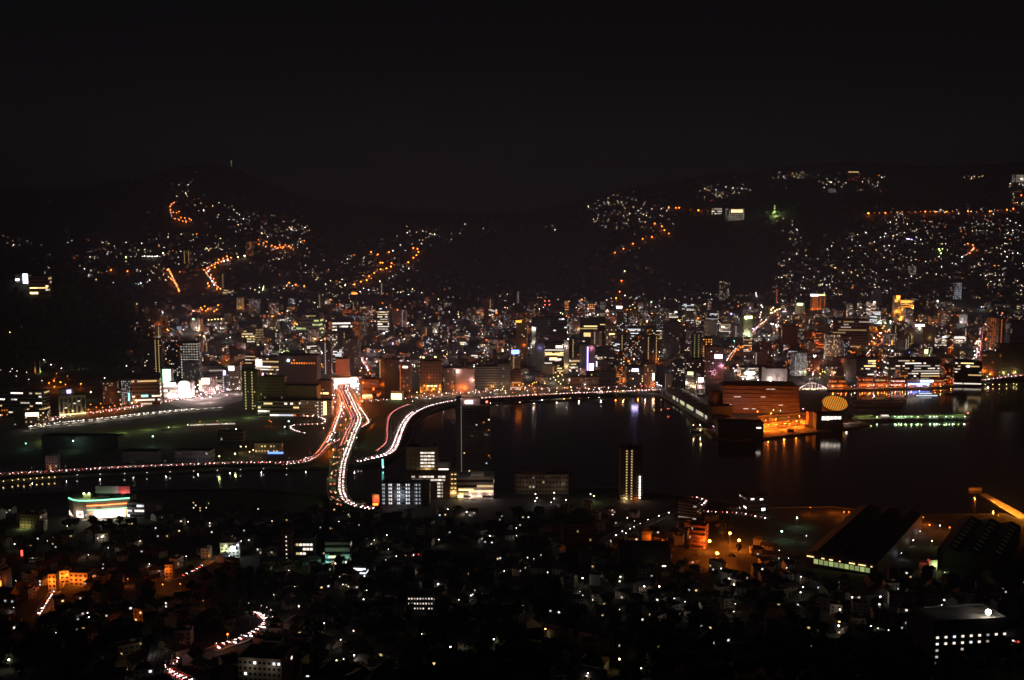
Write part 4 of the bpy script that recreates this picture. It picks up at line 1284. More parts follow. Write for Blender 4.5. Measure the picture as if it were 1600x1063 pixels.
* * *
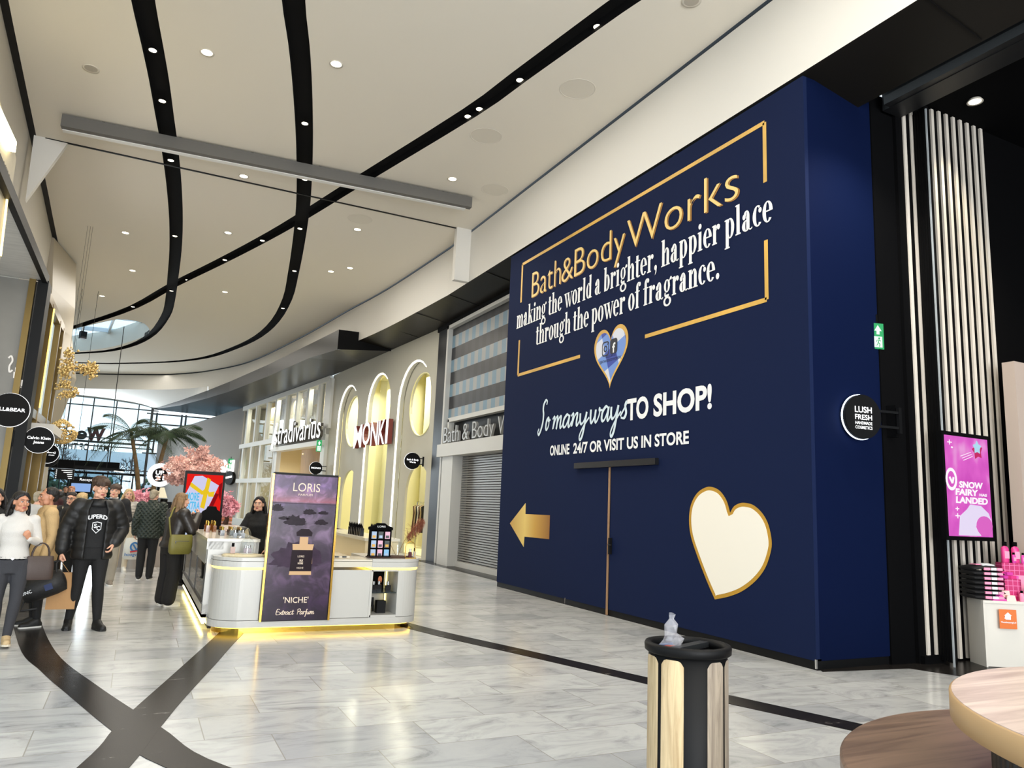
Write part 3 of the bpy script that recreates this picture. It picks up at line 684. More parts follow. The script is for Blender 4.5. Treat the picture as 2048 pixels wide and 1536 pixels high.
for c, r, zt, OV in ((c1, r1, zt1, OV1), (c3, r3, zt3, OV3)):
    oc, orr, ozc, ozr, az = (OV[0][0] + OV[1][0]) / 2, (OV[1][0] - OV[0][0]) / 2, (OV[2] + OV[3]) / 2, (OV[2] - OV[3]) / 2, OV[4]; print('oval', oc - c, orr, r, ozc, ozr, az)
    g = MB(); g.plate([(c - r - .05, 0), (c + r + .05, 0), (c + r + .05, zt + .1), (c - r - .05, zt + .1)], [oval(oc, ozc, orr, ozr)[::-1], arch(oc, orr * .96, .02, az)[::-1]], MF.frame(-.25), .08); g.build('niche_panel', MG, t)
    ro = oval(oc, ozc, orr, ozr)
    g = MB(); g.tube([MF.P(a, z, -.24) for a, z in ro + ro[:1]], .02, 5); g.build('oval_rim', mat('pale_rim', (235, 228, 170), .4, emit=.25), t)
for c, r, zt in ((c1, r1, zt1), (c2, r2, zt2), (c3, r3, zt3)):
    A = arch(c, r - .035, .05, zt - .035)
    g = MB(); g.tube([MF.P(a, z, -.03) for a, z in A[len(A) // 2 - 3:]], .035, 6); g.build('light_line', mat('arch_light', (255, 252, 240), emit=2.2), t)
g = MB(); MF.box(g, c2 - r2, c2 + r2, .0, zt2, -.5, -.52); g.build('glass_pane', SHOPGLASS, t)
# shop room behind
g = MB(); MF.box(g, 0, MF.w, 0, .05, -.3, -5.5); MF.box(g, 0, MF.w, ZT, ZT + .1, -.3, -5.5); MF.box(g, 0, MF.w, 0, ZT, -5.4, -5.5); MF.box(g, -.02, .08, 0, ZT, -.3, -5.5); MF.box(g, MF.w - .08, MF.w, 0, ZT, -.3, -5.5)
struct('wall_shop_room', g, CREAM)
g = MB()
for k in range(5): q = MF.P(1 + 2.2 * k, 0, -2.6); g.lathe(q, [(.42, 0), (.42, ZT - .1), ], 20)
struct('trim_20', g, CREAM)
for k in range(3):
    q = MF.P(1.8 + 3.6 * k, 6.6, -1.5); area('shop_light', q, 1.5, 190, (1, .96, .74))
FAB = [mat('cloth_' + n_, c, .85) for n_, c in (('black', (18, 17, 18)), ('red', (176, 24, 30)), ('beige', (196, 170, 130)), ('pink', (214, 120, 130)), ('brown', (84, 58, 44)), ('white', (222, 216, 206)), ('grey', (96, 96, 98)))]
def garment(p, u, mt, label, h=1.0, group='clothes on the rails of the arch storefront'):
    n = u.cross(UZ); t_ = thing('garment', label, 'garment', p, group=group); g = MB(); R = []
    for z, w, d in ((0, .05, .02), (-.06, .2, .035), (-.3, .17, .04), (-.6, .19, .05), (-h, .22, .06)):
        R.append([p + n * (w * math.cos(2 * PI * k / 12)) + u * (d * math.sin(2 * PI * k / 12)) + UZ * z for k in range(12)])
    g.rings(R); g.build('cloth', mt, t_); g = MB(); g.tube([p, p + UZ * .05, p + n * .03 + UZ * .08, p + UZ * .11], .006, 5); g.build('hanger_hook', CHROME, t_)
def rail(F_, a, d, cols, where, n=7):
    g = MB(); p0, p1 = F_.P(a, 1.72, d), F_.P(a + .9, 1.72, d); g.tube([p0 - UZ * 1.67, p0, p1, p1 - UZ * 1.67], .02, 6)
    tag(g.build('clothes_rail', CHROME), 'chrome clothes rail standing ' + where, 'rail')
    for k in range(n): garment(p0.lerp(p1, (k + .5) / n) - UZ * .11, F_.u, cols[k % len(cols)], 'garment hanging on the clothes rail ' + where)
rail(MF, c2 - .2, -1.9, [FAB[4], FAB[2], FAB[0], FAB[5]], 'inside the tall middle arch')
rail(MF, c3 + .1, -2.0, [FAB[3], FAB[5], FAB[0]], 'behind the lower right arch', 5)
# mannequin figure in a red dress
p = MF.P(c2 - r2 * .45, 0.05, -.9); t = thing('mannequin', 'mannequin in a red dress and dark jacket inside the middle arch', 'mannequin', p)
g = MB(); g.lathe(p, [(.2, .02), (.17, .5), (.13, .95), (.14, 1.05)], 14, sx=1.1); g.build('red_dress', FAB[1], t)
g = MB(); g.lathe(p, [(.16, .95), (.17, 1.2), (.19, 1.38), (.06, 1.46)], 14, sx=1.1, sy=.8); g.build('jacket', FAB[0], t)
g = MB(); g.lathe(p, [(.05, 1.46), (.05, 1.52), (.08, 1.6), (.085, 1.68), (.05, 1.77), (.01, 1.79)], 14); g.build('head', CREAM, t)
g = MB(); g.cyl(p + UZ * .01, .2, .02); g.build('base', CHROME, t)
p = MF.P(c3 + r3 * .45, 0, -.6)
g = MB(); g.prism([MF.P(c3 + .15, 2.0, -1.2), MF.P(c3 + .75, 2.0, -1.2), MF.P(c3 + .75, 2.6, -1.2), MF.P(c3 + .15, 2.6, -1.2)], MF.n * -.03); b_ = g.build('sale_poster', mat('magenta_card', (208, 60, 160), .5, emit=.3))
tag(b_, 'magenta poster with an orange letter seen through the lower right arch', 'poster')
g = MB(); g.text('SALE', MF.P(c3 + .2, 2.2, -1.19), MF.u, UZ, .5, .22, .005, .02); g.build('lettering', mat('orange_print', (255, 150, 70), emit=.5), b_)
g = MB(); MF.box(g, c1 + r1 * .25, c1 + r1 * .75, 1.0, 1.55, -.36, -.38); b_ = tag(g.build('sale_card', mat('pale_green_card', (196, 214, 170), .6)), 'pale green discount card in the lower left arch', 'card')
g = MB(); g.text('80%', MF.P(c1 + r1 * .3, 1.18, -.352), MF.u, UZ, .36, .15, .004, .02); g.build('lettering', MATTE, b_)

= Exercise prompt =
Look above for lines with the word "parts" and copy them all.

= Written answer =
Write part 4 of the bpy script that recreates this picture. It picks up at line 1284. More parts follow. Write for Blender 4.5. Measure the picture as if it were 1600x1063 pixels.
Write part 3 of the bpy script that recreates this picture. It picks up at line 684. More parts follow. The script is for Blender 4.5. Treat the picture as 2048 pixels wide and 1536 pixels high.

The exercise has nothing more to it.